Chapter name: Solid state
Topic: close packed structures in crystalline solids
Sub-topic: close packing in 3D
In my Chemistry book I read:

Let the number of closed packed spheres be N, then:
The number of octahedral voids generated=N
The number of tetrahedral voids generated=2N

Now let us suppose there is 1 sphere only. Can anybody explain to me where the one octahedral void and two tetrahedral voids are? I cannot understand how they deduced the above formula. There is no explanation given in the book. It just says: "It is found that such and such thing happens". No illustration is provided. I thought that I could find the answer to my problem on this forum.

Homework Equations

If N is the number of spheres, then
number of octahedral voids=N
number of tetrahedral voids=2N

The Attempt at a Solution

No clue. If possible, please answer with pictures/graphics.

Thanks

Eagerly waiting!
Mr V

 

[Gokul43201]

Now let us suppose there is 1 sphere only.

You can't do that. The ratio of the number of octahedral and tetrahedral voids to the number of lattice sites is accurate only for large N. With a single lattice site, it is meaningless to even speak of an interstitial.

For visualization: http://www.iucr.org/iucr-top/comm/cteach/pamphlets/5/node1.html

PS: Next time, please include the name of the source (your Chemistry book), and the location within it, where the quoted text comes from.

 

[Mr Virtual]

PS: Next time, please include the name of the source (your Chemistry book), and the location within it, where the quoted text comes from.

I don't know if this book is available outside my country.
Name: Chemistry Part 1 Textbook for class XII NCERT
Page number: 15

This is what I found on the link you gave me:

To determine the number of tetrahedral and octahedral voids in a three-dimensional close-packing of spheres, we note that a sphere in a hexagonal close-packed layer A is surrounded by three B voids and three C voids (Fig. 1). When the next layer is placed on top of this, the three voids of one kind (say B) are occupied and the other three (say C) are not. Thus the three B voids become tetrahedral voids and the three C voids become octahedral voids. A single sphere in a three-dimensional close-packing will have similar voids on the lower side as well. In addition, the particular sphere being considered covers a triangular void in the layer above it and another in the layer below it. Thus two more tetrahedral voids surround the spheres. This results in 2 3 + 1 + 1 = 8 tetrahedral voids and 2 3 = 6 octahedral voids surrounding the sphere. Since a tetrahedral void is shared by four spheres, there are twice as many tetrahedral voids as there are spheres. Similarly, since an octahedral void is surrounded by six spheres, there are as many octahedral voids as there are spheres.

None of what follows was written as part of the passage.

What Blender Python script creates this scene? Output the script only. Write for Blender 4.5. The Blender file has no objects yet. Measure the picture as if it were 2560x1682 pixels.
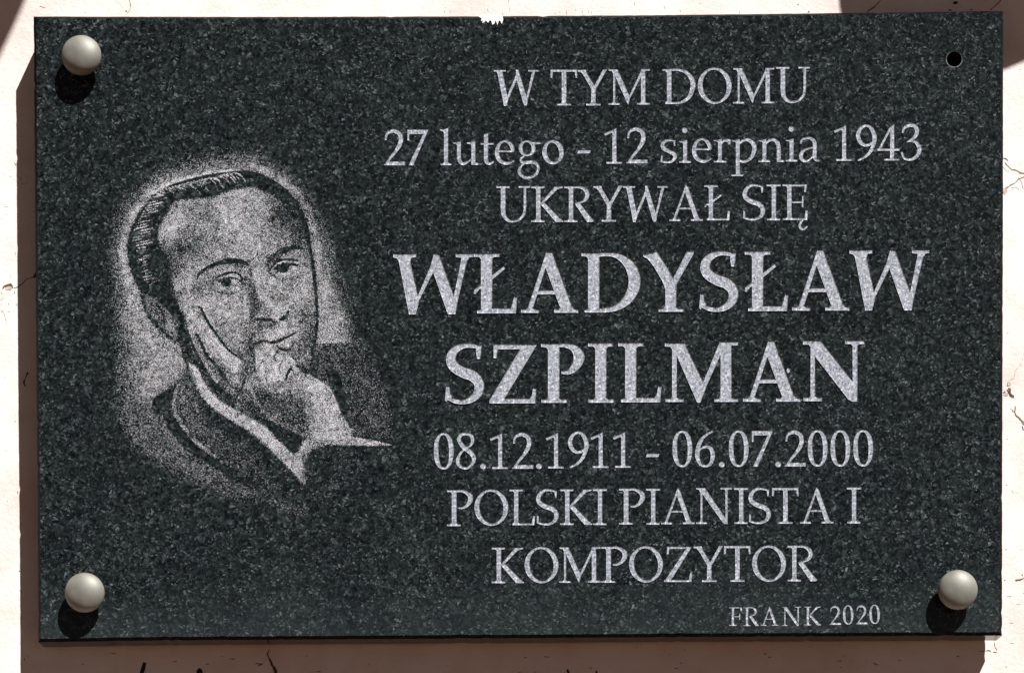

So, N is actually the number of spheres present in a crystal lattice. An isolated sphere cannot have any voids, but if we consider a single sphere in a lattice, then it makes two tetrahedral voids (by covering the triangles of the above and below layer). As regards to the single octahedral void, I am a little confused. I know that if three spheres are arranged in such a way that they form a triangular void pointing north, and another three spheres form a void pointing south, then if we put one set of three spheres on top of the other set, such that the individual void of each set is not covered, then we say that the two-triangle void is an octahedral void.
Maybe the logic involved is this: suppose the upper layer has only 2 spheres (the lower layer contains its 3 spheres). Now until and unless the third sphere is also there in the first layer, the octahedral void cannot be formed. So each sphere in the lattice helps in completing an octahedral void. Perhaps this is why it is said that a single sphere generates a single octahedral void. Am I right?

Anyway, thanks a lot for your reply and for clearing my confusion!

warm regards
Mr V